Pull out from the material below all lines with "finishes".

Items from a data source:
□ □ □
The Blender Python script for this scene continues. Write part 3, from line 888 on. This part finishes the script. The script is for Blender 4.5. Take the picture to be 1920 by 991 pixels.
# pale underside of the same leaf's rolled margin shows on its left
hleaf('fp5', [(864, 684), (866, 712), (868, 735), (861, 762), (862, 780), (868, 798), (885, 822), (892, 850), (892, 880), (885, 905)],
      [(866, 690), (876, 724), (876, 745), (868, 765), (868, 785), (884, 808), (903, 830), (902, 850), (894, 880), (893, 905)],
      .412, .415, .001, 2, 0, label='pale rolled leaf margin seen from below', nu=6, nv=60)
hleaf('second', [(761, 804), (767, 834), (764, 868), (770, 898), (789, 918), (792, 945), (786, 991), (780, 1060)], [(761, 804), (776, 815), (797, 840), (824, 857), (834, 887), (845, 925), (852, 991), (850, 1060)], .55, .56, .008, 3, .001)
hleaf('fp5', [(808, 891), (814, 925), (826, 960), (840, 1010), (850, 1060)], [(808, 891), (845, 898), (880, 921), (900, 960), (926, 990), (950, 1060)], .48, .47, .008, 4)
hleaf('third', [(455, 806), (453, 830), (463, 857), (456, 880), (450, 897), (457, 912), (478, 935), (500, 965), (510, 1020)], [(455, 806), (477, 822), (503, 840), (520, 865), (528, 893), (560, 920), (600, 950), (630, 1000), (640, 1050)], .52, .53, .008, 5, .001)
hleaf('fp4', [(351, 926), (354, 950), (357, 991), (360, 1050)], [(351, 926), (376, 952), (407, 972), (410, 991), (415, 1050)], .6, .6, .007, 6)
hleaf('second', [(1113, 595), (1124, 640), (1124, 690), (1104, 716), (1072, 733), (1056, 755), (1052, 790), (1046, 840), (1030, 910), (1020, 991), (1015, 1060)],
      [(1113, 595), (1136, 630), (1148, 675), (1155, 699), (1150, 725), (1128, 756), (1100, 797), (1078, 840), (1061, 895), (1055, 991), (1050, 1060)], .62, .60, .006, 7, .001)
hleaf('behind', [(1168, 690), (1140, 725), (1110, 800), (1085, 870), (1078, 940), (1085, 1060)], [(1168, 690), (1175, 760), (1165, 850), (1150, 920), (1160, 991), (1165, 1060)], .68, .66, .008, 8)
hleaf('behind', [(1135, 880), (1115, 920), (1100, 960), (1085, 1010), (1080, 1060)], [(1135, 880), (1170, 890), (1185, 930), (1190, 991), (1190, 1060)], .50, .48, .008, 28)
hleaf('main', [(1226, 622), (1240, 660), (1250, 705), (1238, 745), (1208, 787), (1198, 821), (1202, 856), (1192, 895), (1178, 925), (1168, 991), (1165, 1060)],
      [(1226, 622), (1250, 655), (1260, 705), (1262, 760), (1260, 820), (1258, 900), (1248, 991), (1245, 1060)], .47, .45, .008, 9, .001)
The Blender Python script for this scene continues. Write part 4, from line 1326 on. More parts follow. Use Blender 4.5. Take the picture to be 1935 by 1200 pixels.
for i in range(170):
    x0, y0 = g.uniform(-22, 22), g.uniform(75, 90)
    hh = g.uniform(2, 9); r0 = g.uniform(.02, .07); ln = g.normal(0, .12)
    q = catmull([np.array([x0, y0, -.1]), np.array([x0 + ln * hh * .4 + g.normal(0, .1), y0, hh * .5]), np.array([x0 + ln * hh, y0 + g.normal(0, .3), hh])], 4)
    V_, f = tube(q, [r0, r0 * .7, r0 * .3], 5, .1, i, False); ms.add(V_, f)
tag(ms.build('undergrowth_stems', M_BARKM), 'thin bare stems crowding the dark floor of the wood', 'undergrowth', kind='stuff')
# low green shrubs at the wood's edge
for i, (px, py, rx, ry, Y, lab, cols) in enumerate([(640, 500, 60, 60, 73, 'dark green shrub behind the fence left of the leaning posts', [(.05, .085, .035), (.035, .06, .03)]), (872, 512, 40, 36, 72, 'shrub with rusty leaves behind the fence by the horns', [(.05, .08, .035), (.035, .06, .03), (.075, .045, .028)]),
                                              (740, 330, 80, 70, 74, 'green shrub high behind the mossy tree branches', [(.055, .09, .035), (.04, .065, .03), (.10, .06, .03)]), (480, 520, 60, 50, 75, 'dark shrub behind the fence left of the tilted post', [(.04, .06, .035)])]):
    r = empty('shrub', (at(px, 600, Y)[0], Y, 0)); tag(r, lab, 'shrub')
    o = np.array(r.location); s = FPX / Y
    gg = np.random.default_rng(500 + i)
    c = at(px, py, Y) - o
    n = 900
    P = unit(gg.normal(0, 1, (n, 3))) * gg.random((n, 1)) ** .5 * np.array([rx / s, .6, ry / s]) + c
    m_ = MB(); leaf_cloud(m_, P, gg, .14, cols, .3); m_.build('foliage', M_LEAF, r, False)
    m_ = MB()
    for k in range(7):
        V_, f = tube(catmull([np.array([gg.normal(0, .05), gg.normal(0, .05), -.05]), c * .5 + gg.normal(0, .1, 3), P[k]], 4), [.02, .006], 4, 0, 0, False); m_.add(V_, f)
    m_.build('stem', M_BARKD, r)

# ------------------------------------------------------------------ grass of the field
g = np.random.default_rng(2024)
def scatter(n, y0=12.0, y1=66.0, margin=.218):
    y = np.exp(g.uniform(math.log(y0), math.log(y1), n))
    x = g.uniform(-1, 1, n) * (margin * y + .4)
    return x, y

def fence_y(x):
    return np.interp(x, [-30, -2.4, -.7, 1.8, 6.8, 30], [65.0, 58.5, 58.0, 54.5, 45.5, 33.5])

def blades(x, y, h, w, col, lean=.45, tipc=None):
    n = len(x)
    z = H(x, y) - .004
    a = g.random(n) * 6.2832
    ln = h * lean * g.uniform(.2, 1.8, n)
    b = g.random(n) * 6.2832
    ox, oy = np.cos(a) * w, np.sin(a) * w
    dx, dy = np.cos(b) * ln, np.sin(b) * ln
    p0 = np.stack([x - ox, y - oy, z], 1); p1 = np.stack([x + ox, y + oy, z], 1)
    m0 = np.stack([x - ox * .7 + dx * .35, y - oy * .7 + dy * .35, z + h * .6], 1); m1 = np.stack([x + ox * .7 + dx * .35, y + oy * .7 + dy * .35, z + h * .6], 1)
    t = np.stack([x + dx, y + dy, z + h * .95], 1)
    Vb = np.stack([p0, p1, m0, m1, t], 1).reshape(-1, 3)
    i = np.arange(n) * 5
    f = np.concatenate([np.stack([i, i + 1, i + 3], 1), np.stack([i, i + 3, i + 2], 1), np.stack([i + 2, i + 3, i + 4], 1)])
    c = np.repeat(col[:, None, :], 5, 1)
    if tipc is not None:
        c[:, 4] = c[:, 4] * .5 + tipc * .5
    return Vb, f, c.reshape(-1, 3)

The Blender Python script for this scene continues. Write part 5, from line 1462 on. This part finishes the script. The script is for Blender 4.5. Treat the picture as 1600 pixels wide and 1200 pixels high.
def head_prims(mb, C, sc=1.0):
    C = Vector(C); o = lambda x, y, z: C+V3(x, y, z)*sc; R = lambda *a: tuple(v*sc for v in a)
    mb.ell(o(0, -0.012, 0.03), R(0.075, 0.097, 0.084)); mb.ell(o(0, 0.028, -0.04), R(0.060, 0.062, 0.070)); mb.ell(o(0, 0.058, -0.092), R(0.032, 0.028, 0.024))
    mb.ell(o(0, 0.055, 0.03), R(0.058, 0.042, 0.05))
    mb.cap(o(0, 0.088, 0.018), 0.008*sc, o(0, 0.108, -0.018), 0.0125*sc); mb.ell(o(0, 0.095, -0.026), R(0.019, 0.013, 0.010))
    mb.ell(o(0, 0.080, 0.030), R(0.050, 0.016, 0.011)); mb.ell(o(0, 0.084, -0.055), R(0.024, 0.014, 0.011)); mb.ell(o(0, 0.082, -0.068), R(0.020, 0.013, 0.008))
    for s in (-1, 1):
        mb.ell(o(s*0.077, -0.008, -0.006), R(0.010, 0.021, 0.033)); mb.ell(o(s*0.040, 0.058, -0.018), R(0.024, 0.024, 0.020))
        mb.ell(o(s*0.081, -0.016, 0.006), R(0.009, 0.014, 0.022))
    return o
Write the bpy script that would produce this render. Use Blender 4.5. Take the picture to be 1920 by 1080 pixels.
□ □ □
▶ _TASK RESULT_
The Blender Python script for this scene continues. Write part 3, from line 888 on. This part finishes the script. The script is for Blender 4.5. Take the picture to be 1920 by 991 pixels.
The Blender Python script for this scene continues. Write part 5, from line 1462 on. This part finishes the script. The script is for Blender 4.5. Treat the picture as 1600 pixels wide and 1200 pixels high.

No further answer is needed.